ALLEY Rewi Maniopoto (of China)
55386, Private, Canterbury Regiment, WW1
16671, Legion of Frontiersmen, New Zealand

Military Medal
Gazetted 24 January 1919, p1254
Operations: West of Bapaume 25 August 1918.  For courage and devotion to duty.  During the period of consolidation he went forward several times
under heavy fire in charge of patrols, and by his courage and initiative gained and brought back valuable information.  His coolness and courage were
a fine example to the rest of his men.

Queen's Service Order (QSO)
Gazetted 28 December 1984, Supp 49970
Companion of the Queen's Service Order for community service

Queen's Service Order (QSO)
Military Medal
British War Medal
Victory Medal

Born 2 December 1897, Springfield, Canterbury, New Zealand
Died 27 December 1987, Beijing, China
Cremated and his ashes were scatteredin China.

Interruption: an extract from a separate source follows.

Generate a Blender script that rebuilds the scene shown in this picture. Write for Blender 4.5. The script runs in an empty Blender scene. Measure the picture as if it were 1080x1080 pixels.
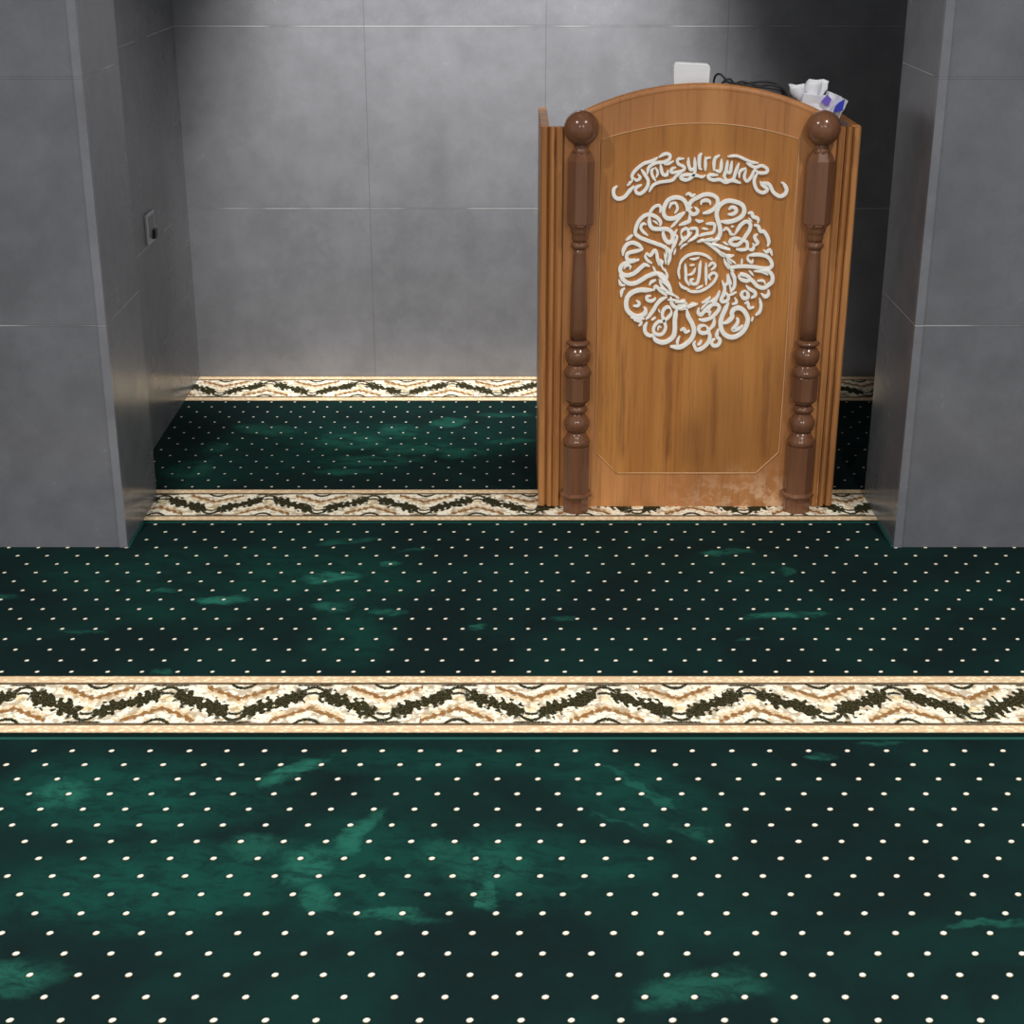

Rewi Alley, (aka Lùyì Àilí) QSO, MM. (1897 - 1987).  New Zealand-born soldier, adventurer, writer, educator, social reformer, potter and "jack of all trades."
Rewi was born on the 2nd December 1897, in Springfield in inland Canterbury, New Zealand. He was named after Rewi Maniapoto, the famous Maori chief of the New Zealand Wars of the 1860s. His father was a teacher, and his mother Clara, was a leader of the New Zealand suffrage movement.
He attended primary school at Amberley; then Wharenui School in Christchurch, where his father was appointed headmaster in 1905. He later attended Christchurch Boys' High School. At school his nickname was "Splosh" due to his reckless generosity. He was absolutely selfless and was never happy if the people around him were unhappy.
In 1916 Alley joined the New Zealand Army and was sent to serve in France. While there he met some Chinese men who had been sent to work for the Allied Armies. During combat in France he was decorated for Bravery with the Military Medal, was gassed and wounded and was caught in no man's land. His comrade Lyall McCallum and another soldier rescued him and took him back to safety. After the First World War, Rewi Alley tried farming in Moaewatea in Waverly district, and there formed the Waverly Troop of the Legion of Frontiersmen. He served as the Troops OC until he left New Zealand for China in 1927.
In 1927 he decided to go to China. He moved to Shanghai with thoughts of joining the Shanghai Municipal Police, but instead he became a fireman. During this period he gradually became aware of the poverty in the Chinese community and the racism in the Western communities. His politics turned from fairly conventional right-wing pro-Empire sentiments to thoughts of social reform. In particular a famine in 1929 made him aware of the plight of China's peasants. Using his holidays and taking time off work Alley toured rural China helping with relief efforts. He adopted a 14-year-old Chinese boy in 1929, whom he named Alan.
After a brief visit to New Zealand, where Alan experienced public racism, Alley became Chief Factory Inspector for the Shanghai Municipal Council in 1932. By this time he was a secret member of the Communist Party of China and was involved in criminal activities on behalf of the Party. At one time he was given the job of washing the blood off money stolen by the Red Army in raids disguised as anti-Japanese protests.
With Edgar Snow, Helen Snow, and some others, he founded the Gung Ho cooperatives (ICCIC of International Committee for the Promotion of Chinese Industrial Cooperatives).  He adopted another Chinese son, Mike, in 1932. After the outbreak of war with Japan in 1937, Alley set up the Chinese Industrial Cooperatives. He also set up schools, calling them Bailie Schools after his American friend Joseph Bailie. Edgar Snow wrote of Alley's work in CIC: "Where Lawrence brought to the Arabs the distinctive technique of guerilla war, Alley was to bring China the constructive technique of guerilla industry...."
Following the Communist victory over the Nationalists in 1949 Alley was urged to remain in China and work for the Communist Party of China. He stayed in contact with the Legion of Frontiersmen throughout his life, and the New Zealand Command supported Rewi's work with both financial aid and also organised clothing packages.
Throughout his long life he was a champion of the poor, he later became a member of the Communist Party of China. The New Zealand government did not strip Alley of his passport and remained proud of his ties to important Party leaders. In the 1950s he was offered a knighthood but turned the honour down. He died in China of the 27 December 1987, he was aged 90.  His ashes are scattered over the Shandan countryside, in accordance with the instructions in his will.
An extensive memorial to Rewi Alley has been erected at Springfield, Canterbury, New Zealand. It contains a large stone carving and a number of panels giving details of his life. Some Chinese and Japanese works of art collected by Rewi Alley can be admired at the Christchurch Museum.